• [WORK TO DO]
Every line of the material below should be repeated exactly.

• [SOURCE EXCERPT]
*-*-*

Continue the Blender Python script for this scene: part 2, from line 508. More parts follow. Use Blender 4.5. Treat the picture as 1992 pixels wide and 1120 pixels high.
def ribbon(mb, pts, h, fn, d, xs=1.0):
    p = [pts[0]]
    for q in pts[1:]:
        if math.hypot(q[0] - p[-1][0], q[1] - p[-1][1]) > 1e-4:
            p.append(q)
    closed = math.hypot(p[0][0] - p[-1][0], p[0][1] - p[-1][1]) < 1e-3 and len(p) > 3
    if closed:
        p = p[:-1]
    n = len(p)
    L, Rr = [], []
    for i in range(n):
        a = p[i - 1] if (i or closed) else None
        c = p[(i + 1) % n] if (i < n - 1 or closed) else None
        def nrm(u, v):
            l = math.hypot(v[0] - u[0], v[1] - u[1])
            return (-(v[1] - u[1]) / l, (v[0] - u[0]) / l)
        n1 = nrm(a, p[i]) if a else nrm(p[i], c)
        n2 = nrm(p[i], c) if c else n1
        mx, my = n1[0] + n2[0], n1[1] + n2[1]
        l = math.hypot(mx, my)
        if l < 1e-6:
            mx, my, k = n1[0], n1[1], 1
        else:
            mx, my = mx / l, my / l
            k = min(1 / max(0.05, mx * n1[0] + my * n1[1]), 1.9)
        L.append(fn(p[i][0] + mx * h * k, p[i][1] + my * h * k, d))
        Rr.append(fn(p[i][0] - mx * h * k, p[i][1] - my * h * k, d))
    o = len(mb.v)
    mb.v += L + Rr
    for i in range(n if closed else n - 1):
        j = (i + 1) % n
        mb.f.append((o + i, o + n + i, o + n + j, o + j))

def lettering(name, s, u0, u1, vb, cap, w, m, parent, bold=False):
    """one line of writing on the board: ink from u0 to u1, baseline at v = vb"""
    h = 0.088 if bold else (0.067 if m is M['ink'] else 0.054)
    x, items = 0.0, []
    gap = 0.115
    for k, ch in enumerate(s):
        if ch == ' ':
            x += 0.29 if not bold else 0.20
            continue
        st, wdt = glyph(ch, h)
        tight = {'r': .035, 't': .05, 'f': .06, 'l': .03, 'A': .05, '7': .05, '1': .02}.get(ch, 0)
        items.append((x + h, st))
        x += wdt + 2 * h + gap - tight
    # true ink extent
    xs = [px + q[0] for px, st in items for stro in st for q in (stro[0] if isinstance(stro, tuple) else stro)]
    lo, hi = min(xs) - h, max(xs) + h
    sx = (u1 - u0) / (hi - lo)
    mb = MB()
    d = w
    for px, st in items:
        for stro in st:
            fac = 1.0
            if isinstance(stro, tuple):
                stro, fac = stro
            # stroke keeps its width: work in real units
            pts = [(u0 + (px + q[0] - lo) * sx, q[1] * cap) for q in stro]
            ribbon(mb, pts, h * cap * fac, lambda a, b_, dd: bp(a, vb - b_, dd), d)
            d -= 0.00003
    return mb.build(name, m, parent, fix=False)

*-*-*

• [SOLUTION TO THIS TASK]
Continue the Blender Python script for this scene: part 2, from line 508. More parts follow. Use Blender 4.5. Treat the picture as 1992 pixels wide and 1120 pixels high.
def ribbon(mb, pts, h, fn, d, xs=1.0):
    p = [pts[0]]
    for q in pts[1:]:
        if math.hypot(q[0] - p[-1][0], q[1] - p[-1][1]) > 1e-4:
            p.append(q)
    closed = math.hypot(p[0][0] - p[-1][0], p[0][1] - p[-1][1]) < 1e-3 and len(p) > 3
    if closed:
        p = p[:-1]
    n = len(p)
    L, Rr = [], []
    for i in range(n):
        a = p[i - 1] if (i or closed) else None
        c = p[(i + 1) % n] if (i < n - 1 or closed) else None
        def nrm(u, v):
            l = math.hypot(v[0] - u[0], v[1] - u[1])
            return (-(v[1] - u[1]) / l, (v[0] - u[0]) / l)
        n1 = nrm(a, p[i]) if a else nrm(p[i], c)
        n2 = nrm(p[i], c) if c else n1
        mx, my = n1[0] + n2[0], n1[1] + n2[1]
        l = math.hypot(mx, my)
        if l < 1e-6:
            mx, my, k = n1[0], n1[1], 1
        else:
            mx, my = mx / l, my / l
            k = min(1 / max(0.05, mx * n1[0] + my * n1[1]), 1.9)
        L.append(fn(p[i][0] + mx * h * k, p[i][1] + my * h * k, d))
        Rr.append(fn(p[i][0] - mx * h * k, p[i][1] - my * h * k, d))
    o = len(mb.v)
    mb.v += L + Rr
    for i in range(n if closed else n - 1):
        j = (i + 1) % n
        mb.f.append((o + i, o + n + i, o + n + j, o + j))

def lettering(name, s, u0, u1, vb, cap, w, m, parent, bold=False):
    """one line of writing on the board: ink from u0 to u1, baseline at v = vb"""
    h = 0.088 if bold else (0.067 if m is M['ink'] else 0.054)
    x, items = 0.0, []
    gap = 0.115
    for k, ch in enumerate(s):
        if ch == ' ':
            x += 0.29 if not bold else 0.20
            continue
        st, wdt = glyph(ch, h)
        tight = {'r': .035, 't': .05, 'f': .06, 'l': .03, 'A': .05, '7': .05, '1': .02}.get(ch, 0)
        items.append((x + h, st))
        x += wdt + 2 * h + gap - tight
    # true ink extent
    xs = [px + q[0] for px, st in items for stro in st for q in (stro[0] if isinstance(stro, tuple) else stro)]
    lo, hi = min(xs) - h, max(xs) + h
    sx = (u1 - u0) / (hi - lo)
    mb = MB()
    d = w
    for px, st in items:
        for stro in st:
            fac = 1.0
            if isinstance(stro, tuple):
                stro, fac = stro
            # stroke keeps its width: work in real units
            pts = [(u0 + (px + q[0] - lo) * sx, q[1] * cap) for q in stro]
            ribbon(mb, pts, h * cap * fac, lambda a, b_, dd: bp(a, vb - b_, dd), d)
            d -= 0.00003
    return mb.build(name, m, parent, fix=False)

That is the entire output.